Vor allem Schulklassen und Konfirmanden gehören zu der Besucher-Zielgruppe. Aber auch die restliche Bevölkerung hat die Möglichkeit, die Ausstellung an einem Tag in der Woche zu besuchen. Geplant ist, sonntagnachmittags das Speier-Haus für die Öffentlichkeit zugänglich zu machen. Für Schulklassen ist der Besuch besonders interessant, da "die große, allgemeine Geschichte" lokal veranschaulicht wird. Geschichte wandelt sich vom abstrakten, vergangenen Konstrukt in etwas Greifbares, das man noch heute erleben kann und dessen Auswirkungen immer noch spürbar sind. Kurze Videos dienen als Erklärungshilfe für die unterschiedlichen Stationen. Hierbei lernen die jugendlichen Besucher von Gleichaltrigen, denn in einem Teil der Filmbeiträge stehen Schüler der Max-Eyth-Schule im Mittelpunkt und vermitteln die Inhalte. Aber auch Zeitzeugensequenzen, die Rekonstruktion eines möglichen vergangenen Dialoges und Erklärclips, die die Texttafeln ergänzen, sorgen für Abwechslung während des Video-Rundgangs. Da jeder Besucher mit Tablet und Kopfhörern ausgestattet wird, können die einzelnen Stationen im individuellen Tempo durchlaufen werden.
"Wir wollen auf die kulturelle Geschichte des Vogelsbergs aufmerksam machen und zeigen, dass dieser ein Ort der Begegnung von Kulturen ist", erklärt Joachim Legatis. Er ist Vorsitzender des Vereins Gedenkstätte Speier Angenrod. Gabriele Geiß, die die Regie für die Museumsgestaltung und Konzeption übernahm, erläutert: "Das Speier-Haus bietet sich in besonderer Weise als Ausstellungsort an, da Mitte des 19. Jahrhundert in Angenrod die größte jüdische Gemeinde in Hessen/Darmstadt bestand". Das Haus werde auch als "Gettohaus" bezeichnet, da dort die letzten übrig gebliebenen Angenröder Juden zusammengepfercht wurden, bevor sie in Konzentrationslager deportiert wurden. In dieser Zeit habe Familie Speier, bestehend aus Leopold Speier, seiner Frau und ihren drei Kindern, das Haus bewohnt. "Alle Familienmitglieder - bis auf Sohn Ludwig - sind in Auschwitz gestorben", informiert Legatis. Ludwig Speier habe aus Deutschland fliehen können. So sei das Speier-Haus bis in die 2000er Jahre in jüdischem Besitz geblieben, da das Gebäude nach dem Zweiten Weltkrieg nicht verkauft wurde.

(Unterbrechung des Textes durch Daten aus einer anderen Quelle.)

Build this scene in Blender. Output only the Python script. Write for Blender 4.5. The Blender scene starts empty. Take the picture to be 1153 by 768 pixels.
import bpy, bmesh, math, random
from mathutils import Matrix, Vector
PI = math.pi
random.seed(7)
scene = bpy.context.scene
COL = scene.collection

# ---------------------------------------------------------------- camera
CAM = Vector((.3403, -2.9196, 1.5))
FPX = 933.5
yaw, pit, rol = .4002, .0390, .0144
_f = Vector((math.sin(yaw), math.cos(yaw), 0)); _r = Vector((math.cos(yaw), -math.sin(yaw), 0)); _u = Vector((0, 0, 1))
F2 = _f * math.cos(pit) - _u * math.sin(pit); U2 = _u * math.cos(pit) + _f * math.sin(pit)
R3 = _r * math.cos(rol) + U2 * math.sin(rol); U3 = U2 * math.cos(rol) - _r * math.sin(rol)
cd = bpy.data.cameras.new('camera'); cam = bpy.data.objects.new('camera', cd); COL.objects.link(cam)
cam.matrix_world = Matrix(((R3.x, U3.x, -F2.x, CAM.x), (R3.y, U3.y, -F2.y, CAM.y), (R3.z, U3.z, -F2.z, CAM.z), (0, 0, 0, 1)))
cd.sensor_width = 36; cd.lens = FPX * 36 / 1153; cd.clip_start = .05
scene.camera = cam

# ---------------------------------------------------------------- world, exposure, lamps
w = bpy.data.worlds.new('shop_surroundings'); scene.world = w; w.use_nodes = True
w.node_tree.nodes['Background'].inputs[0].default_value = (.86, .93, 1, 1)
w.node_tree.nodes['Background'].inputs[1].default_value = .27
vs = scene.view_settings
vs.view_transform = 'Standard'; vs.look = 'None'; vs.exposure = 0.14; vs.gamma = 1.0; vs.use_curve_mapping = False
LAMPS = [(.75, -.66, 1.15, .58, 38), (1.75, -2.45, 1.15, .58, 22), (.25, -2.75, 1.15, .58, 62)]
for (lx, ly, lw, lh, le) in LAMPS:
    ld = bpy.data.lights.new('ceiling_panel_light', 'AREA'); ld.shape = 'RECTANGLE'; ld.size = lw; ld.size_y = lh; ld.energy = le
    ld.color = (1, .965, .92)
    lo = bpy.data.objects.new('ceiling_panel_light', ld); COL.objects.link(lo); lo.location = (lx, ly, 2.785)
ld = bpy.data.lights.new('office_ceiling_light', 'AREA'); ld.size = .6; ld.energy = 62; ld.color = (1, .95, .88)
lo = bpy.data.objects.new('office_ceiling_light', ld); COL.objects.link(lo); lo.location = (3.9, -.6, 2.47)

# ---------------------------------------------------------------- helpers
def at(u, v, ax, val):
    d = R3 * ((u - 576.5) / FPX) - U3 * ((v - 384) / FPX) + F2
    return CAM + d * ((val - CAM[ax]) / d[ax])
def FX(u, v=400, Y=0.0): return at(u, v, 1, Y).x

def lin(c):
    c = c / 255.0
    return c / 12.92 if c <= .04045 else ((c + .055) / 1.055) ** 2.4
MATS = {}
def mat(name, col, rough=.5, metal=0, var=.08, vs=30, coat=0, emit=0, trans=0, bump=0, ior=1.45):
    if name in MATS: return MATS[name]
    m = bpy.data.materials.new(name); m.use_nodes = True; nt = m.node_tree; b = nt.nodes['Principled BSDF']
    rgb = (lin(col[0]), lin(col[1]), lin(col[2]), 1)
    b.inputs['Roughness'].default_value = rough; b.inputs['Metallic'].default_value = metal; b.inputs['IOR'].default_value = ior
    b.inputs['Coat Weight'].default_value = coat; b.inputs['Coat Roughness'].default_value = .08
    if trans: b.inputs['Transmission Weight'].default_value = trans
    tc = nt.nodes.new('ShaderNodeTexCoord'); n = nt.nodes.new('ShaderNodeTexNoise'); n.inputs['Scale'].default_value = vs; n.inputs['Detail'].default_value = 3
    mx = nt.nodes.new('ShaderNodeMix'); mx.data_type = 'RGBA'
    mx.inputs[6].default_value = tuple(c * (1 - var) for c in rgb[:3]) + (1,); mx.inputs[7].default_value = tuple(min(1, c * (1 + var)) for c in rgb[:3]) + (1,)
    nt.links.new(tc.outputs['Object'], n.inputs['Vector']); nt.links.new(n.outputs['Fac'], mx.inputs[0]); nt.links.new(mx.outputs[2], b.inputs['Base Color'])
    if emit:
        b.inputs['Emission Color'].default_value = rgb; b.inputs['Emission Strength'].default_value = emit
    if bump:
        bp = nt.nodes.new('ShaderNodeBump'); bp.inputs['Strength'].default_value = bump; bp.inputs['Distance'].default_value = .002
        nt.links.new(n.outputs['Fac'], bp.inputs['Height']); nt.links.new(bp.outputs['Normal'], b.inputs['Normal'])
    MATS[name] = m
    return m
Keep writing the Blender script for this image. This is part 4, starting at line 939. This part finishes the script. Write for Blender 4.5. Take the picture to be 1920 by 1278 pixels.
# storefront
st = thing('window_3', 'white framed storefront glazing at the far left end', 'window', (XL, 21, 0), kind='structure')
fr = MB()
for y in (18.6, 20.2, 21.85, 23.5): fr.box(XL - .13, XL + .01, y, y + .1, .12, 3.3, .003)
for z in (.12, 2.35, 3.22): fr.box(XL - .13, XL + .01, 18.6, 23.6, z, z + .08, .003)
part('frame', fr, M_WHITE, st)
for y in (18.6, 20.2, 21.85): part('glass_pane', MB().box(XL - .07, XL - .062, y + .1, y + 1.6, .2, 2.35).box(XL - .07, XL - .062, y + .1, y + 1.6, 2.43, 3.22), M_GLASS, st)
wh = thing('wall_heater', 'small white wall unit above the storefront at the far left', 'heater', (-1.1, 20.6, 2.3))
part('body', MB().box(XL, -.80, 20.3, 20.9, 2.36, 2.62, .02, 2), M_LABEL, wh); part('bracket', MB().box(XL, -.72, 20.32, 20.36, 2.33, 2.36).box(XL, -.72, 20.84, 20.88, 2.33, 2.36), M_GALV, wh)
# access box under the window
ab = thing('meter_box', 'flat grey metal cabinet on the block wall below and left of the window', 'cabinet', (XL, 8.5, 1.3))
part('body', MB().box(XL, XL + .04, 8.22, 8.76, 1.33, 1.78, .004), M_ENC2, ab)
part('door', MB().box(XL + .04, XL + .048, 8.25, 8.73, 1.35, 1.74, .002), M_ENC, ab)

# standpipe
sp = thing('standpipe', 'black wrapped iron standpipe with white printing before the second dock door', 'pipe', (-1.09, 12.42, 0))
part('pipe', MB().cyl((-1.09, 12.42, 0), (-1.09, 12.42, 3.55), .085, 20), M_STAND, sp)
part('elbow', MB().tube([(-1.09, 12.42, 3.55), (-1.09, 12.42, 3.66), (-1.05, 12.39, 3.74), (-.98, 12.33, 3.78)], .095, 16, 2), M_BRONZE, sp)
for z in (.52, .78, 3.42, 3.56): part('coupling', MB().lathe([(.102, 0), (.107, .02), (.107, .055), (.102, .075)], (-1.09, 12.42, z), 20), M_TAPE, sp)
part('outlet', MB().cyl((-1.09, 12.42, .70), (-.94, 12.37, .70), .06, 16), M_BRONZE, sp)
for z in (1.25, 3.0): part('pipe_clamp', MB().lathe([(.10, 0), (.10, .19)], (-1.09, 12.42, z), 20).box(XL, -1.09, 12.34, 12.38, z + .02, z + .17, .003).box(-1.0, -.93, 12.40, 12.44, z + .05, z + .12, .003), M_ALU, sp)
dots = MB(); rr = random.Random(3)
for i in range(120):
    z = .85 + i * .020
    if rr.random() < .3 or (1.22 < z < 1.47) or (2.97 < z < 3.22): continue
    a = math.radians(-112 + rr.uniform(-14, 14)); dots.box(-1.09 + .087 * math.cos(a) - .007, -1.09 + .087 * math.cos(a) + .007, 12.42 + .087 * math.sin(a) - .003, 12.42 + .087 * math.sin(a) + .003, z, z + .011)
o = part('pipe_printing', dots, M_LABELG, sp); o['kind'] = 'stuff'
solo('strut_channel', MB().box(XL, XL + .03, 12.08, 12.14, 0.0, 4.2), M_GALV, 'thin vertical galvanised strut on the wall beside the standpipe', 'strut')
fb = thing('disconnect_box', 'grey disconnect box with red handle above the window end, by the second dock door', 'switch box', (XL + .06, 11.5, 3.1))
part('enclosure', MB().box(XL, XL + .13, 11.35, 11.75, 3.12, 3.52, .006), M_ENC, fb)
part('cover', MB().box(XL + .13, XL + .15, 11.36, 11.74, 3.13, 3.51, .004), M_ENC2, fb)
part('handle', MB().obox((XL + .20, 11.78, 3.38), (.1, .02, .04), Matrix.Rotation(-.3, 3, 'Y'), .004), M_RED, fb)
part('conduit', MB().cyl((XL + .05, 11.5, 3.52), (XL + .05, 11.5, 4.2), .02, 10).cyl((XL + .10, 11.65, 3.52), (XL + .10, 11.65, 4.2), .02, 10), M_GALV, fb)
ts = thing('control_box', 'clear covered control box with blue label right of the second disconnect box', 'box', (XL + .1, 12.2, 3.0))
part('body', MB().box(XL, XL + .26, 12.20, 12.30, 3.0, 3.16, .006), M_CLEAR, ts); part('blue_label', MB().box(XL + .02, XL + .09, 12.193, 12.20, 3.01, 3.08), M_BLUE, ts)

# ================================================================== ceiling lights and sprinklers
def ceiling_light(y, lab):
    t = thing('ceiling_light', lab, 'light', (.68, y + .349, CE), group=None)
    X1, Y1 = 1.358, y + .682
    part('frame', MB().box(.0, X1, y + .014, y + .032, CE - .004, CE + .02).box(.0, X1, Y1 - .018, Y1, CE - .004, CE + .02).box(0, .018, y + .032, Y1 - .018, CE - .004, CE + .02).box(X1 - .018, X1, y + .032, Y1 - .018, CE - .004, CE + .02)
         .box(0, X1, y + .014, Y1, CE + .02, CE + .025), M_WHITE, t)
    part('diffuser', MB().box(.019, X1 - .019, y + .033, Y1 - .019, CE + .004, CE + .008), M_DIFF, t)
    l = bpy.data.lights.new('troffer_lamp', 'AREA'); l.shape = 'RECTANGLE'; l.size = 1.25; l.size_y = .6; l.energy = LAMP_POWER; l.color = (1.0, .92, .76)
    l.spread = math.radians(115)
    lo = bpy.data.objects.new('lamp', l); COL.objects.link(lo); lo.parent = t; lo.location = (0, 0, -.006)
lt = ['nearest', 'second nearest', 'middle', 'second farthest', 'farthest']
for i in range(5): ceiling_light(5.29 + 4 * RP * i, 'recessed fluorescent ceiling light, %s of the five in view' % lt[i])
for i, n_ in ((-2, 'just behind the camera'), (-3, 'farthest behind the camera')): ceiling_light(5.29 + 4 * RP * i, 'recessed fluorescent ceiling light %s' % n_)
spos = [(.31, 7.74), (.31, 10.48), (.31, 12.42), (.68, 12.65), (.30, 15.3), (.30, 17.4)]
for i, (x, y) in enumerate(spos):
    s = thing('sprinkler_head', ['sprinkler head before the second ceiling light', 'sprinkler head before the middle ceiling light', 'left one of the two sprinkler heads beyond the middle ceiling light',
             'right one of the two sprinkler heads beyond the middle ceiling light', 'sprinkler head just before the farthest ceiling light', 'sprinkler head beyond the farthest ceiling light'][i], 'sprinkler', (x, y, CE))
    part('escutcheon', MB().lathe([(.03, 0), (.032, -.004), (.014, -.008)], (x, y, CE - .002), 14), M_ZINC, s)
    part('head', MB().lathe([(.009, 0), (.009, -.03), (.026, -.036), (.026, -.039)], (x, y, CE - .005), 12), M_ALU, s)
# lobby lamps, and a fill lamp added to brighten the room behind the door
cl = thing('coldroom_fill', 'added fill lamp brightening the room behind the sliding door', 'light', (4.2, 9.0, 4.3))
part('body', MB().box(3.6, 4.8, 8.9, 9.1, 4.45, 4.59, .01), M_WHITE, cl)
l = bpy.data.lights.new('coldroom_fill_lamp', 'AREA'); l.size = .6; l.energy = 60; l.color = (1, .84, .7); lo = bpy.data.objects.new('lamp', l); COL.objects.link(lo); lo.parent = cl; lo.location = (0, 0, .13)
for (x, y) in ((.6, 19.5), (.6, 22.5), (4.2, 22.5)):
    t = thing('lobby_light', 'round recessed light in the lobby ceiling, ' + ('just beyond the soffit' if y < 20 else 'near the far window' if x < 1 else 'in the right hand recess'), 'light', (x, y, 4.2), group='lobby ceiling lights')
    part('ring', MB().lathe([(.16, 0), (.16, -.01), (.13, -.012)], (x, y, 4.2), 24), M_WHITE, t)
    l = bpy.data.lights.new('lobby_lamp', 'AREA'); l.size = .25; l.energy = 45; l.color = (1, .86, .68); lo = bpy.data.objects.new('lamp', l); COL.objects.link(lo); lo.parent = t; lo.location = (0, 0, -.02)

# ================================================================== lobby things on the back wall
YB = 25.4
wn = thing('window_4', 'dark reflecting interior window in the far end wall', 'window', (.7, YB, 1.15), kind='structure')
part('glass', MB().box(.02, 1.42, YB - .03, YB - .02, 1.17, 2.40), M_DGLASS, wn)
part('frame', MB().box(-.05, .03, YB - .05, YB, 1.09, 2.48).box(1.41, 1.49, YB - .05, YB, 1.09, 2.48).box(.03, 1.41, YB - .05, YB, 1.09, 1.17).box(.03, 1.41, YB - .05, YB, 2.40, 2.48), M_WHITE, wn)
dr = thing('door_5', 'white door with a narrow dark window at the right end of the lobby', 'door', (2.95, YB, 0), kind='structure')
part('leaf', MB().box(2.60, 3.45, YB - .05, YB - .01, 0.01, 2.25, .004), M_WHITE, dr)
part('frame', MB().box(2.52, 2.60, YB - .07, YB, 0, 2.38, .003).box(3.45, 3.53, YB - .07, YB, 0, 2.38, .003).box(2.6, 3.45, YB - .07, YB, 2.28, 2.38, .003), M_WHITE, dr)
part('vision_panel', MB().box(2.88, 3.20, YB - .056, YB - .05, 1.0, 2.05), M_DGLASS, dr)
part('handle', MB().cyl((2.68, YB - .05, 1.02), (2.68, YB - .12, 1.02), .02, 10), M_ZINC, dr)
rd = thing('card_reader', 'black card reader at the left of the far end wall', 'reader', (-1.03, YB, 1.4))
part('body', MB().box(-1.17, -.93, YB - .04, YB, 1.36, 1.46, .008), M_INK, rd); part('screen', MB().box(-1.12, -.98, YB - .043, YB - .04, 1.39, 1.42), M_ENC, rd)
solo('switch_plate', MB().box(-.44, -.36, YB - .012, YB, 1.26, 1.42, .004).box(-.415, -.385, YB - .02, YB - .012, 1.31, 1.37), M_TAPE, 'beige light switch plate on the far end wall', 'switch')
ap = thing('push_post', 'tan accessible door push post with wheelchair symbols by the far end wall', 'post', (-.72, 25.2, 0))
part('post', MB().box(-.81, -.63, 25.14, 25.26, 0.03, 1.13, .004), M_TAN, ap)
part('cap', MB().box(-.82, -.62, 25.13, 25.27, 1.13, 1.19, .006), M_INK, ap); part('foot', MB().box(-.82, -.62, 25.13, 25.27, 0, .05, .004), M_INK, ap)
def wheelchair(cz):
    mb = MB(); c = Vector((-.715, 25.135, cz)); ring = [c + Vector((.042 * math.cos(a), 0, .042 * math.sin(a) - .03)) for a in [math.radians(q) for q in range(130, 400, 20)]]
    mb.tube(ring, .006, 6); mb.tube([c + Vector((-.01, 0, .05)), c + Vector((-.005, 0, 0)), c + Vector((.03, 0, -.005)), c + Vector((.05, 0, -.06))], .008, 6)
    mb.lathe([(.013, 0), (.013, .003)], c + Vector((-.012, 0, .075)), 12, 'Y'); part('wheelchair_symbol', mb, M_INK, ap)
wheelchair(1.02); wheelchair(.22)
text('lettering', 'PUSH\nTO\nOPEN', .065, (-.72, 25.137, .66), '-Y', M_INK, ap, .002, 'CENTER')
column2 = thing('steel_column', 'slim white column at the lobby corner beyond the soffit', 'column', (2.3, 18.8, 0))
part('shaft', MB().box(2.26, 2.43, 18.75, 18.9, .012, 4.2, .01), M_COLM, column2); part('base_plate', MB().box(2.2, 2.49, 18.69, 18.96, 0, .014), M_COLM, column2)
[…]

Allerdings sei es bis in die 1980er Jahre genutzt worden, zuerst als Flüchtlingsunterkunft, später dann als Wohnsitz. In den folgenden Jahren habe das Haus vor sich hin vegetiert und sei immer weiter zerfallen. "Seit dem Jahr 2015 hat der Verein Gedenkstätte Speier mit Hilfe der hessischen Denkmalpflege, der Stadt Alsfeld und weiteren Spendern das Haus gesichert und saniert. Nach Abschluss der Sicherheitsmaßnahmen kaufte der Vereine das Grundstück im Jahr 2018. Die Arbeit an der Ausstellung begann im Sommer 2019 und dauerte bis September 2020", blickt Legatis zurück. Doch nun ist es so weit. Das Museum ist fertig und wartet auf interessierte Besucher.